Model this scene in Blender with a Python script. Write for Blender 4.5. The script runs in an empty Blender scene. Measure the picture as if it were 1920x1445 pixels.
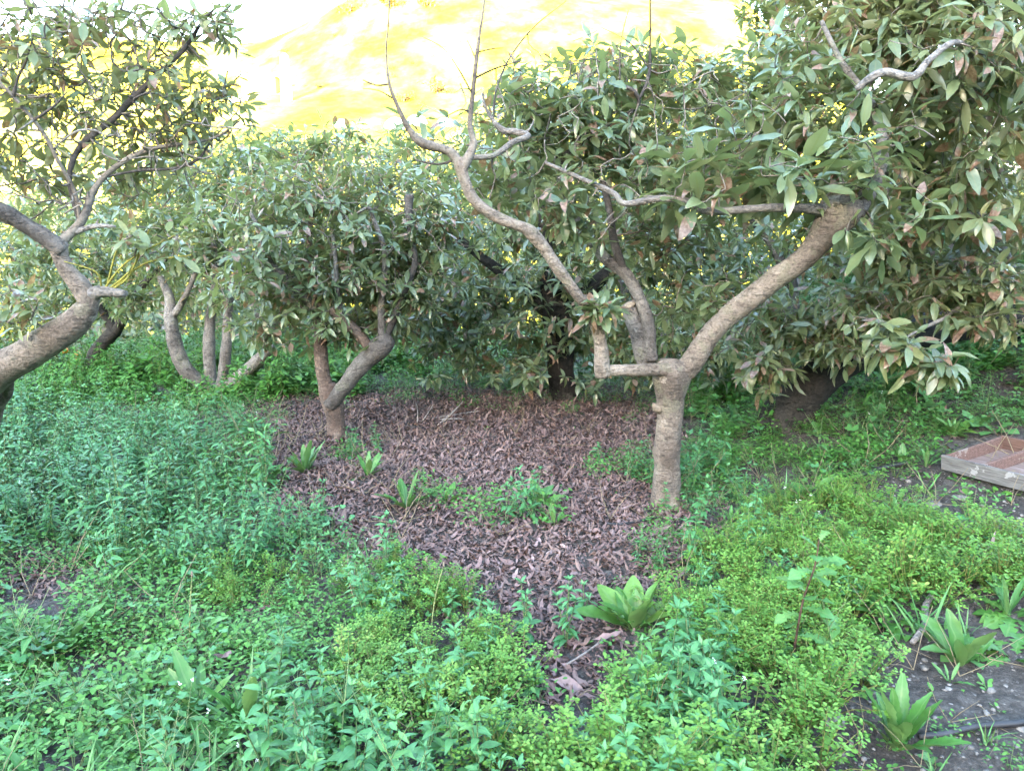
import bpy, math, random
import numpy as np
from mathutils import Vector, noise as mnoise

scene = bpy.context.scene
COL = scene.collection
rng = np.random.default_rng(7)
random.seed(7)

# ------------------------------------------------------------------ camera, sky, sun, exposure
CAM_H, PITCH, FPX = 1.45, math.radians(12.5), 1450.0
cd = bpy.data.cameras.new('camera')
cam = bpy.data.objects.new('camera', cd)
COL.objects.link(cam)
cam.location = (0, 0, CAM_H)
cam.rotation_euler = (math.radians(90) - PITCH, 0, 0)
cd.sensor_fit = 'HORIZONTAL'
cd.sensor_width = 36.0
cd.lens = 36.0 * FPX / 1920.0
cd.clip_start, cd.clip_end = 0.05, 3000
scene.camera = cam

SUN_EL, SUN_ROT = math.radians(13), math.radians(201)
world = bpy.data.worlds.new('World')
scene.world = world
world.use_nodes = True
wn = world.node_tree.nodes
sky = wn.new('ShaderNodeTexSky')
sky.sky_type = 'NISHITA'
sky.sun_disc = False
sky.sun_elevation = SUN_EL
sky.sun_rotation = SUN_ROT
world.node_tree.links.new(sky.outputs[0], wn['Background'].inputs[0])
wn['Background'].inputs[1].default_value = 0.15

sl = bpy.data.lights.new('sun', 'SUN')
sl.energy = 2.0
sl.angle = math.radians(0.5)
sl.color = (1.0, 0.93, 0.80)
sun = bpy.data.objects.new('sun', sl)
COL.objects.link(sun)
sdir = Vector((math.sin(SUN_ROT) * math.cos(SUN_EL), math.cos(SUN_ROT) * math.cos(SUN_EL), math.sin(SUN_EL)))
sun.rotation_euler = sdir.to_track_quat('Z', 'Y').to_euler()

vs = scene.view_settings
vs.view_transform = 'Standard'
vs.look = 'None'
vs.gamma = 1.0
vs.exposure = 4.55
try:
    vs.use_white_balance = True
    vs.white_balance_temperature = 7000
    vs.white_balance_tint = 10
except Exception:
    pass
scene.cycles.max_bounces = 6
scene.cycles.diffuse_bounces = 4
scene.cycles.glossy_bounces = 2
scene.cycles.transmission_bounces = 4
scene.cycles.caustics_reflective = False
scene.cycles.caustics_refractive = False

# ------------------------------------------------------------------ coordinates
CP, SP = math.cos(PITCH), math.sin(PITCH)


def P(px, py, Y):
    """pixel of the 1920x1445 photograph at world distance Y -> point"""
    a, b = (px - 960) / FPX, (722.5 - py) / FPX
    d = Vector((a, CP + b * SP, -SP + b * CP))
    return Vector((0, 0, CAM_H)) + d * (Y / d.y)


def pxm(Y, py=722):
    """metres per pixel at distance Y"""
    b = (722.5 - py) / FPX
    return Y / (CP + b * SP) / FPX


def sstep(a, b, x):
    t = np.clip((x - a) / (b - a), 0, 1)
    return t * t * (3 - 2 * t)


def G(x, y):
    """height of the ground"""
    x = np.asarray(x, float); y = np.asarray(y, float)
    h = 0.03 * np.sin(1.7 * x + 0.5 + 0.6 * y) + 0.025 * np.sin(2.3 * y + x * 0.7) + 0.012 * np.sin(5.1 * x - 3.3 * y) + 0.01 * np.sin(7.7 * y + 4.1 * x)
    h = h * (1 - sstep(9, 14, y))
    bank = sstep(0.9, 4.0, x - 0.1 * (y - 3)) * (0.24 + 0.15 * np.clip(y - 3, 0, 4))
    bank = bank + 0.34 * np.clip(x - 3.4, 0, 8) * sstep(3.4, 4.6, x)
    flat = np.exp(-(((x - 2.85) / 0.75) ** 2 + ((y - 4.25) / 0.6) ** 2))
    bank = bank - 0.6 * flat * np.clip(bank - 0.13, 0, 2)
    h = h + bank * (1 - 0.5 * sstep(7, 20, y))
    drop = np.clip(y - 7.0, 0, 60)
    h = h - 0.15 * drop * drop / (drop + 3.0)
    h = h - 0.05 * np.clip(-x - 3.0, 0, 30)
    return h


def project(x, y, z):
    dz = z - CAM_H
    depth = y * CP - dz * SP
    up = y * SP + dz * CP
    depth = np.maximum(depth, 1e-3)
    return 960 + x / depth * FPX, 722.5 - up / depth * FPX


def ground_at(px, py):
    """where the view ray through a pixel meets the ground"""
    a, b = (px - 960) / FPX, (722.5 - py) / FPX
    d = Vector((a, CP + b * SP, -SP + b * CP))
    d /= d.y
    lo, hi = 0.4, 40.0
    y = lo
    while y < hi:
        p = Vector((0, 0, CAM_H)) + d * y
        if p.z <= float(G(p.x, p.y)):
            break
        y += 0.02
    p = Vector((0, 0, CAM_H)) + d * y
    return Vector((p.x, p.y, float(G(p.x, p.y))))


def inpoly(px, py, poly):
    inside = np.zeros(px.shape, bool)
    n = len(poly)
    for i in range(n):
        x1, y1 = poly[i]; x2, y2 = poly[(i + 1) % n]
        c = ((y1 > py) != (y2 > py)) & (px < (x2 - x1) * (py - y1) / ((y2 - y1) + 1e-9) + x1)
        inside ^= c
    return inside


def clump(x, y, s, ph=0.0):
    """smooth pseudo-noise 0..1"""
    v = (np.sin(x * s + 1.3 * np.sin(y * s * 0.7 + ph) + ph) + np.sin(y * s * 1.1 + 1.7 * np.sin(x * s * 0.6 + 2 * ph)) + 0.7 * np.sin((x - y) * s * 1.9 + ph * 3))
    return np.clip(v / 5.4 + 0.5, 0, 1)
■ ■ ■
◆ **What is needed**: Up to and including the line with "random.seed(7)", copy the data above from its first line. Skip pictures.

◆ **Completed exercise**:
Model this scene in Blender with a Python script. Write for Blender 4.5. The script runs in an empty Blender scene. Measure the picture as if it were 1920x1445 pixels.
import bpy, math, random
import numpy as np
from mathutils import Vector, noise as mnoise

scene = bpy.context.scene
COL = scene.collection
rng = np.random.default_rng(7)
random.seed(7)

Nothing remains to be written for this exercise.